French President Macron “Was Not A Target”, Says Pegasus Maker NSO
An official at Israeli cybersecurity company NSO Group said Wednesday that the firm’s controversial Pegasus spyware tool was not used to target French President Emmanuel Macron.
The comments came as Reporters Without Borders (RSF) urged Israel to suspend exports of the spying technology after heads of state — including Macron — and scores of journalists and rights activists featured on a list of alleged targets selected for potential surveillance.
We can “specifically come out and say for sure that the president of France, Macron, was not a target,” Chaim Gelfand, chief compliance officer at NSO Group, told the i24 News television network.
But he also alluded to “some cases brought up that we are not so comfortable with”, noting that in such circumstances the firm “usually approaches the customer and has a whole long discussion… to try to understand what were his legitimate reasons, if any, to use the system.”
Gelfand’s comments were broadcast on the same day that RSF head Christophe Deloire called on Israeli Prime Minister Naftali Bennett “to impose an immediate moratorium on surveillance technology exports, until a protective regulatory framework has been established”.

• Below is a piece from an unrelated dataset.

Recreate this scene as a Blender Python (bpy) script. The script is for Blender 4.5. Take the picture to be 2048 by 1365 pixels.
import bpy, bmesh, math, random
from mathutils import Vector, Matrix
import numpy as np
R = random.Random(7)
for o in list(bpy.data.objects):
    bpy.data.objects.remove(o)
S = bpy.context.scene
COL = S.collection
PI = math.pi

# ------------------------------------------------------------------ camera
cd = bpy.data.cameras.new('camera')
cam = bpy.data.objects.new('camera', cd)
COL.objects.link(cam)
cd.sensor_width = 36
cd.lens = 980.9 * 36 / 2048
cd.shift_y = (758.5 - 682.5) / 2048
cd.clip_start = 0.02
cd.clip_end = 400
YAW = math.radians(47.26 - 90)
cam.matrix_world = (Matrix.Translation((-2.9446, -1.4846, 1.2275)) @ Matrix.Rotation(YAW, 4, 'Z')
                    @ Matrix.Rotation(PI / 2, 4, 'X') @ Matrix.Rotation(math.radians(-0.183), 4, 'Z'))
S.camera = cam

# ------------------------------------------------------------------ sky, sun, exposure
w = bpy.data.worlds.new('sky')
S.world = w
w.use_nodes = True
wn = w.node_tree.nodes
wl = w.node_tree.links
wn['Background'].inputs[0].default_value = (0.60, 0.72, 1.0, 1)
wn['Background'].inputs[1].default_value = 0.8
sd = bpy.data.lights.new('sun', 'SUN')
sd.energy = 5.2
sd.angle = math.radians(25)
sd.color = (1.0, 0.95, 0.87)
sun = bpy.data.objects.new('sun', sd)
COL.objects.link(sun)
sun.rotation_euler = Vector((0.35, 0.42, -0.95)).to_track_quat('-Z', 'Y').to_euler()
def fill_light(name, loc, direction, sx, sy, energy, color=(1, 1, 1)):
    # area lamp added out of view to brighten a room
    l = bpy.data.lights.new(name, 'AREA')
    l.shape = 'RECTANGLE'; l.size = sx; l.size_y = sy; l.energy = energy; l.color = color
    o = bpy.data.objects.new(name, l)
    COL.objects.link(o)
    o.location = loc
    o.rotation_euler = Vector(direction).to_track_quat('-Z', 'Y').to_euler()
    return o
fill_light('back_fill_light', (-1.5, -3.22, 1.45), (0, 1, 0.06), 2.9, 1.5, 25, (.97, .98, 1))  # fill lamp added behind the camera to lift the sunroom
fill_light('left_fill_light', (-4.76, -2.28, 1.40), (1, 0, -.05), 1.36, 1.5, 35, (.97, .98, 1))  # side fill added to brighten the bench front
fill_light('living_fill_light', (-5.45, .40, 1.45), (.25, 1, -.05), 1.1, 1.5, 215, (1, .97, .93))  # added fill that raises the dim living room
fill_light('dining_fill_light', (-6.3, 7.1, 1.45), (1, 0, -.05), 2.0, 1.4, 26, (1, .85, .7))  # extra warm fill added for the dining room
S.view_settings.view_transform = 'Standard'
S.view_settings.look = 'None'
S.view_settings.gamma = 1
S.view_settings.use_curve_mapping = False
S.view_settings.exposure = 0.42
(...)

Deloire’s call came after a list was leaked of some 50,000 phone numbers believed to have been chosen by clients of NSO Group. The numbers purportedly included those of Macron, and 13 other heads of state.
Pegasus can hack into mobile phones without a user knowing, enabling clients to read every message, track a user’s location and tap into the phone’s camera and microphone.

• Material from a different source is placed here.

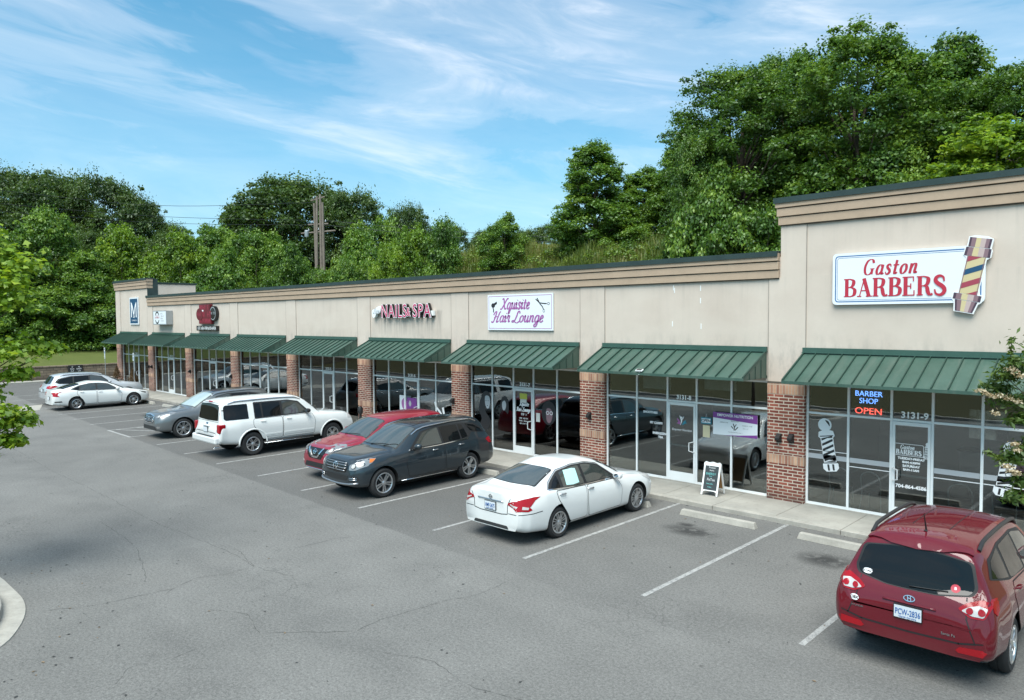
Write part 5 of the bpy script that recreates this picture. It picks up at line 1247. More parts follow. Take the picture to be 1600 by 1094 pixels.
# the pole: a flat cut-out panel standing proud of the board
Mp = Matrix.Translation((50.64, -.09, 5.30)) @ Matrix.Rotation(R(11), 4, 'Y') @ Matrix.Diagonal((.86, 1, 1, 1))
def pshape(mb, poly, y, M=Mp): mb.add([(p[0], y, p[1]) for p in poly], [tuple(range(len(poly)))], M)
outl = [(-.20, -.74), (.20, -.74), (.24, -.55), (.30, -.50), (.30, -.38), (.20, -.33), (.20, .33), (.27, .38), (.27, .50), (.24, .56), (.24, .74), (.12, .78), (-.12, .78), (-.24, .74), (-.24, .56), (-.27, .50), (-.27, .38), (-.20, .33), (-.20, -.33), (-.30, -.38), (-.30, -.50), (-.24, -.55)]
m = MB(); m.prism([(p[0]*1.04, p[1]*1.015) for p in outl], 'y', .0, .05, Mp); pl = rel(m, O).build('barber_pole', 'white_vinyl', t)
cols = [('mauve_dark', 0, .10), ('mauve', .10, .30), ('pole_cream', .30, .52), ('mauve_pale', .52, .74), ('mauve', .74, .90), ('mauve_dark', .90, 1)]
def cap(z0, z1, w0, w1, y):
    for mat, a, b in cols:
        m = MB(); pshape(m, [(-w0+2*w0*a, z0), (-w0+2*w0*b, z0), (-w1+2*w1*b, z1), (-w1+2*w1*a, z1)], y); rel(m, O).build('cap_shading', mat, pl)
cap(.56, .745, .22, .225, -.004); cap(.38, .55, .265, .255, -.006); cap(-.50, -.38, .285, .285, -.006); cap(-.735, -.51, .18, .235, -.004)
m = MB(); pshape(m, [(-.19, -.375), (.19, -.375), (.19, .375), (-.19, .375)], -.002); rel(m, O).build('pole_face', 'pole_cream', pl)
def stripes(colors, y, x0=-.19, x1=.19, z0=-.375, z1=.375, rise=.20, bw=.105, pitch=.205, M=Mp, parent=pl, O=O, name='stripe'):
    k = 0; z = z0-rise-.02
    while z < z1:
        poly = []
        N = 8; low = []; up = []
        for i in range(N+1):
            u = i/N; x = x0+(x1-x0)*u; e = z+rise*u+.03*math.sin(PI*u*2)*0
            low.append((x, min(z1, max(z0, e)))); up.append((x, min(z1, max(z0, e+bw))))
        if any(b_[1]-a_[1] > .004 for a_, b_ in zip(low, up)):
            m = MB(); m.add([(p[0], y, p[1]) for p in low+up], [(i, i+1, N+2+i, N+1+i) for i in range(N)], M); rel(m, O).build(name, colors[k % len(colors)], parent)
        k += 1; z += pitch
stripes(['pole_red', 'pole_red', 'navy'], -.005, bw=.115, pitch=.27, rise=.17)
for x_, w_, mat in ((-.185, .028, 'mauve'), (.165, .024, 'mauve')):
    m = MB(); pshape(m, [(x_, -.375), (x_+w_*.6, -.375), (x_+w_*.6, .375), (x_, .375)], -.007); rel(m, O).build('edge_shading', mat, pl)

# ---- hair lounge sign
O = (38.1, 0, 4.1); t = thing('shop_sign', 'white rectangular sign with purple script Xquisite Hair Lounge, scissors and hair dryer', 'sign', O)
m = MB(); board(m, 36.70, 39.57, 4.12, 5.28, -.02, .04); rel(m, O).build('sign_board', 'sign_white', t)
m = MB(); frame_line(m, 36.75, 39.52, 4.17, 5.23, -.0615, .016); rel(m, O).build('border_line', 'orchid_vinyl', t)
m = MB(); pen_text(m, 'Xquisite', .35, facade(37.95, -.062, 4.80), .17, .08, shear=.32, width=1.25, track=.03); pen_text(m, 'Hair Lounge', .35, facade(38.05, -.062, 4.38), .17, .08, shear=.32, width=2.20, track=.02); rel(m, O).build('lettering', 'orchid_vinyl', t)
m = MB(); Y = -.062
M1 = facade(0, Y, 0)
def seg(mb, pts, w, M=M1): ribbon(mb, [Vector(p) for p in pts], lambda d, u: w, M)
seg(m, [(38.86, 5.10), (39.02, 4.98), (39.16, 4.96), (39.32, 4.95)], .035); seg(m, [(38.92, 5.13), (39.04, 4.95), (39.14, 4.86), (39.18, 4.78)], .035)
ribbon(m, [Vector(p) for p in ellipse(39.39, 4.95, .045, .035, 12)], lambda d, u: .016, M1, True); ribbon(m, [Vector(p) for p in ellipse(39.20, 4.73, .04, .045, 12)], lambda d, u: .016, M1, True)
rel(m, O).build('scissors', 'dark_vinyl', t); m = MB(); shape(m, ellipse(36.96, 4.93, .09, .075, 14), Y); shape(m, [(36.98, 4.90), (37.14, 4.98), (37.13, 5.06), (37.0, 5.0)], Y-.001); seg(m, [(36.94, 4.88), (36.98, 4.78), (36.97, 4.70)], .045)
rel(m, O).build('hair_dryer', 'dark_vinyl', t)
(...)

Contracts with 45 countries
NSO has contracts with 45 countries, and says Israel’s defence ministry must approve its deals. The company does not identify its customers.
However, rights group Amnesty International and the Paris-based organisation Forbidden Stories that obtained the list, said NSO’s government clients include Bahrain, India, Mexico, Morocco, Rwanda and Saudi Arabia.

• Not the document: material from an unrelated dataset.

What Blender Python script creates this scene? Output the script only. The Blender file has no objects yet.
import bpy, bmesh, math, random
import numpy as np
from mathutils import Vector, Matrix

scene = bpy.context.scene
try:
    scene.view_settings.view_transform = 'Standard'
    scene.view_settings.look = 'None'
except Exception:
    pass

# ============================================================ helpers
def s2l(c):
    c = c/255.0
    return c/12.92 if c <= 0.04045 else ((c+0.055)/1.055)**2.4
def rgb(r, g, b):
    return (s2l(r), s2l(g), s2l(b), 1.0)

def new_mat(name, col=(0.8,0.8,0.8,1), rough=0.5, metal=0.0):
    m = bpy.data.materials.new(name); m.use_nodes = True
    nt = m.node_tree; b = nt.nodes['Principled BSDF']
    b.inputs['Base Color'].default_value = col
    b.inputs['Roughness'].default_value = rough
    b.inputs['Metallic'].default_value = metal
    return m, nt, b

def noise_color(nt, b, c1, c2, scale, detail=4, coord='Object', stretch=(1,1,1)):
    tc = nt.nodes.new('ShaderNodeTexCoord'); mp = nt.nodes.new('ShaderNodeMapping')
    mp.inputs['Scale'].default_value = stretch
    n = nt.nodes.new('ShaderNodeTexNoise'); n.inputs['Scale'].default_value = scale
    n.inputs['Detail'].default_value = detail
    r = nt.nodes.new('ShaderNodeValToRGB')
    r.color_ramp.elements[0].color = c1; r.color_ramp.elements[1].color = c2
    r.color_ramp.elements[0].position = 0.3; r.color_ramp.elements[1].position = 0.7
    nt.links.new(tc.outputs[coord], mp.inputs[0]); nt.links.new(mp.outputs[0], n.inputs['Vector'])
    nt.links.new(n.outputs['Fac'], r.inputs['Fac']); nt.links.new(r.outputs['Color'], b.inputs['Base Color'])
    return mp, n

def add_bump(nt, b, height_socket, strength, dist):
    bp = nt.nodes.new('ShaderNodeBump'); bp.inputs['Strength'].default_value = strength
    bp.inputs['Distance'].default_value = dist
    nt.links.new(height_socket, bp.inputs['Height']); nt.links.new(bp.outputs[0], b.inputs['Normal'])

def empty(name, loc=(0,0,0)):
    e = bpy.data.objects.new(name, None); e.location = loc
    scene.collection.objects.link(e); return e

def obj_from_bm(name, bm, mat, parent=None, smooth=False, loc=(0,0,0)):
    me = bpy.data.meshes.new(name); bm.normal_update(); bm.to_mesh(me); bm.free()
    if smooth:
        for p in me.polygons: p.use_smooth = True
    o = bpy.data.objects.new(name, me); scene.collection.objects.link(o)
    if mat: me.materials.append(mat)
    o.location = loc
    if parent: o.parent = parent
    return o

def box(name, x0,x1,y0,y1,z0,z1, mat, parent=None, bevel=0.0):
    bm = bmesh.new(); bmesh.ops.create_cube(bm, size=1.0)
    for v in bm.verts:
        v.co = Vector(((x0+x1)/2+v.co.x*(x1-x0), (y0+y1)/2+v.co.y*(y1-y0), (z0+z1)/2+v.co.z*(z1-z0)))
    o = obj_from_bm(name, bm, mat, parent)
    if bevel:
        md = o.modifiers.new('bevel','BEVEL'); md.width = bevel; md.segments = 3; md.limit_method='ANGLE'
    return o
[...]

Reporting by media outlets including The Guardian, Le Monde and The Washington Post found that nearly 200 journalists from organisations including AFP were on the list.
“Enabling governments to install spyware that is used in practice to monitor hundreds of journalists and their sources throughout the world poses a major democratic problem,” Deloire said.
Spokespeople for Bennett and Defence Minister Benny Gantz did not respond to questions from AFP on Wednesday.
NSO, a giant of Israeli tech, is based in Herzliya north of Tel Aviv, and has 850 employees.
Its CEO Shalev Hulio, 39, denied in an interview with Israel’s 103FM radio on Tuesday that his company was engaged in mass surveillance.
He said NSO had “no connection” to the list of thousands of phone numbers.
On Wednesday, Bennett touted Israeli technological prowess at a cyber conference in Tel Aviv.
“Of every $100 invested in cyber defence across the world, $41 of those were invested in Israeli cyber defence firms,” he said.
“We as a government, we as a nation, have to defend ourselves,” Bennett added.
He suggested global interest in Israeli technology remained robust, saying “dozens of countries” signed memorandums to obtain Israeli tools that defend against cyber attacks.
A further statement on Wednesday by NSO claimed that the firm was a victim of a “vicious and slanderous campaign”, and that it would no longer respond to media questions.
“Any claim that a name in the list is necessarily related to a Pegasus target or Pegasus potential target is erroneous and false,” it said.
“NSO is a technology company. We do not operate the system, nor do we have access to the data of our customers, yet they are obligated to provide us with such information under investigations,” the company added.
On Tuesday, Gantz said Israel approves export of technology only to governments “exclusively for the purposes of preventing and investigating crime and terrorism”.